[Rows from a dataset]
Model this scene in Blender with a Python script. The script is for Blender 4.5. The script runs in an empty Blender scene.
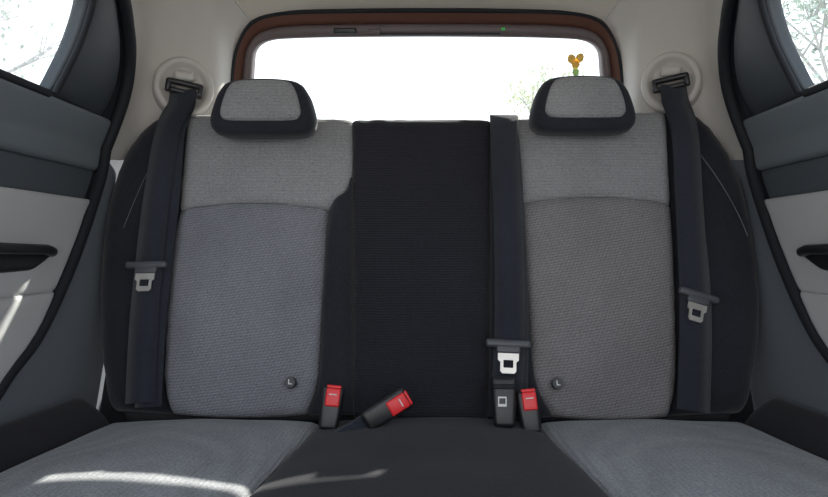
import bpy, bmesh, math, random
from mathutils import Vector, Matrix, noise
random.seed(4)
F=640.0; CX=427.0; CY=248.5; CZ=0.75      # survey constants: metres from image measurements
sc=bpy.context.scene
try:
    sc.view_settings.view_transform='Standard'
except Exception: pass

# ------------------------------------------------------------------ materials
def newmat(n):
    m=bpy.data.materials.new(n); m.use_nodes=True
    return m,m.node_tree.nodes,m.node_tree.links,m.node_tree.nodes['Principled BSDF']
def plain(n,c,r=0.5,metal=0.0,bump=0.0,bs=400,spec=0.5,var=0.08):
    m,N,L,B=newmat(n)
    B.inputs['Roughness'].default_value=r; B.inputs['Metallic'].default_value=metal
    B.inputs['Specular IOR Level'].default_value=spec
    tc=N.new('ShaderNodeTexCoord'); nz=N.new('ShaderNodeTexNoise'); nz.inputs['Scale'].default_value=bs; nz.inputs['Detail'].default_value=3
    L.new(tc.outputs['Object'],nz.inputs['Vector'])
    cr=N.new('ShaderNodeValToRGB')
    cr.color_ramp.elements[0].position=0.3; cr.color_ramp.elements[1].position=0.7
    cr.color_ramp.elements[0].color=(c[0]*(1-var),c[1]*(1-var),c[2]*(1-var),1)
    cr.color_ramp.elements[1].color=(c[0]*(1+var),c[1]*(1+var),c[2]*(1+var),1)
    L.new(nz.outputs['Fac'],cr.inputs['Fac']); L.new(cr.outputs['Color'],B.inputs['Base Color'])
    if bump>0:
        b=N.new('ShaderNodeBump'); b.inputs['Strength'].default_value=bump; b.inputs['Distance'].default_value=0.001
        L.new(nz.outputs['Fac'],b.inputs['Height']); L.new(b.outputs['Normal'],B.inputs['Normal'])
    return m
def fabric(n,c,var=0.3,rib=0.0,scale=420,ribscale=45,sheen=0.15,tilt=0.0,cross=0.0):
    m,N,L,B=newmat(n)
    B.inputs['Roughness'].default_value=0.92; B.inputs['Specular IOR Level'].default_value=0.15
    B.inputs['Sheen Weight'].default_value=sheen; B.inputs['Sheen Roughness'].default_value=0.5
    tc=N.new('ShaderNodeTexCoord')
    nz=N.new('ShaderNodeTexNoise'); nz.inputs['Scale'].default_value=scale; nz.inputs['Detail'].default_value=2
    mp=N.new('ShaderNodeMapping'); mp.inputs['Scale'].default_value=(0.7,1,1.5)
    L.new(tc.outputs['Object'],mp.inputs['Vector']); L.new(mp.outputs['Vector'],nz.inputs['Vector'])
    big=N.new('ShaderNodeTexNoise'); big.inputs['Scale'].default_value=5; big.inputs['Detail'].default_value=3
    L.new(tc.outputs['Object'],big.inputs['Vector'])
    cr=N.new('ShaderNodeValToRGB'); cr.color_ramp.elements[0].position=0.33; cr.color_ramp.elements[1].position=0.67
    cr.color_ramp.elements[0].color=tuple(x*(1-var) for x in c)+(1,)
    cr.color_ramp.elements[1].color=tuple(x*(1+var) for x in c)+(1,)
    L.new(nz.outputs['Fac'],cr.inputs['Fac'])
    hv=N.new('ShaderNodeMapRange'); hv.inputs['From Min'].default_value=0.3; hv.inputs['From Max'].default_value=0.7
    hv.inputs['To Min'].default_value=0.88; hv.inputs['To Max'].default_value=1.12
    L.new(big.outputs['Fac'],hv.inputs['Value'])
    mul=N.new('ShaderNodeVectorMath'); mul.operation='SCALE'
    L.new(cr.outputs['Color'],mul.inputs[0]); L.new(hv.outputs['Result'],mul.inputs['Scale'])
    out=mul.outputs['Vector']; h=nz.outputs['Fac']
    for amt,tl,rs in ((rib,tilt,ribscale),(cross,tilt+0.95,ribscale*0.8)):
        if amt<=0: continue
        mr=N.new('ShaderNodeMapping'); mr.inputs['Rotation'].default_value=(0,tl,0)
        L.new(tc.outputs['Object'],mr.inputs['Vector'])
        w=N.new('ShaderNodeTexWave'); w.bands_direction='Z'; w.inputs['Scale'].default_value=rs
        w.inputs['Distortion'].default_value=1.2; w.inputs['Detail'].default_value=1; w.inputs['Detail Scale'].default_value=0.6
        L.new(mr.outputs['Vector'],w.inputs['Vector'])
        r2=N.new('ShaderNodeMapRange'); r2.inputs['To Min'].default_value=1-amt; r2.inputs['To Max'].default_value=1+amt
        L.new(w.outputs['Fac'],r2.inputs['Value'])
        m2=N.new('ShaderNodeVectorMath'); m2.operation='SCALE'
        L.new(out,m2.inputs[0]); L.new(r2.outputs['Result'],m2.inputs['Scale']); out=m2.outputs['Vector']
        ad=N.new('ShaderNodeMath'); ad.operation='ADD'; L.new(w.outputs['Fac'],ad.inputs[0]); L.new(h,ad.inputs[1]); h=ad.outputs[0]
    L.new(out,B.inputs['Base Color'])
    b=N.new('ShaderNodeBump'); b.inputs['Strength'].default_value=0.5; b.inputs['Distance'].default_value=0.0012
    L.new(h,b.inputs['Height']); L.new(b.outputs['Normal'],B.inputs['Normal'])
    return m
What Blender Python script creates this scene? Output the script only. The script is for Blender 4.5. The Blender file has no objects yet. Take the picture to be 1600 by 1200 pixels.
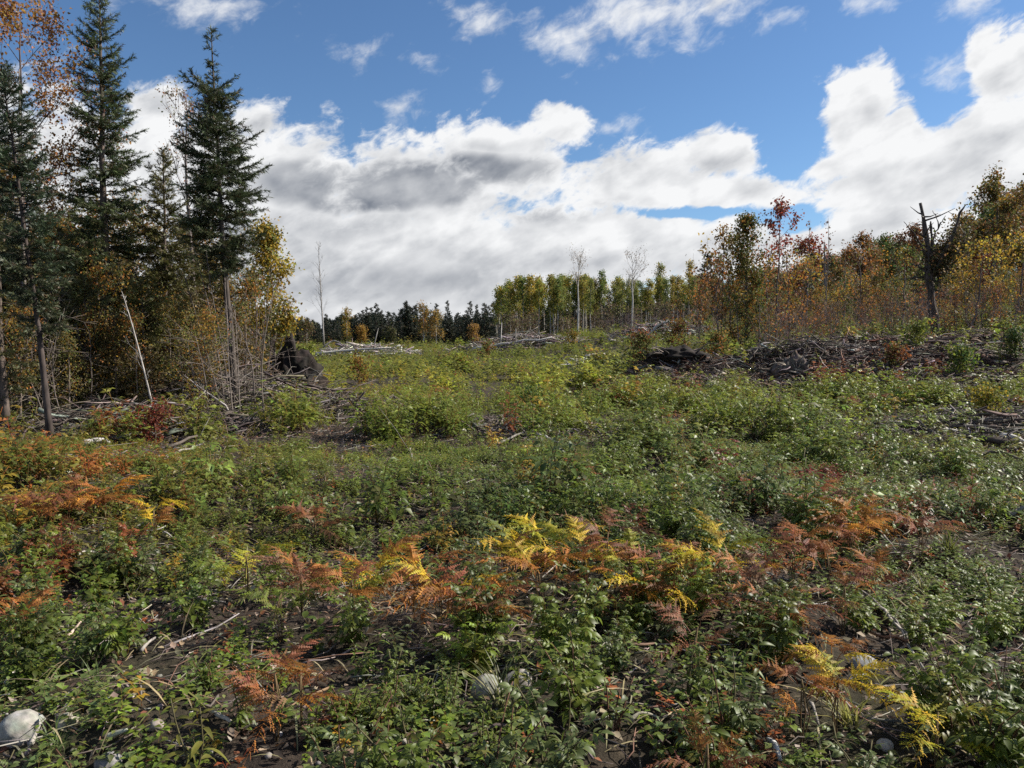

## PROBLEM TO WORK ON:
Would you reproduce the lines above, from the very first through the line containing "except Exception: pass", exactly and without the pictures?

## OUTPUT BELOW:
Model this scene in Blender with a Python script. The script is for Blender 4.5. The script runs in an empty Blender scene.
import bpy, bmesh, math, random
from mathutils import Vector, Matrix, noise
random.seed(4)
F=640.0; CX=427.0; CY=248.5; CZ=0.75      # survey constants: metres from image measurements
sc=bpy.context.scene
try:
    sc.view_settings.view_transform='Standard'
except Exception: pass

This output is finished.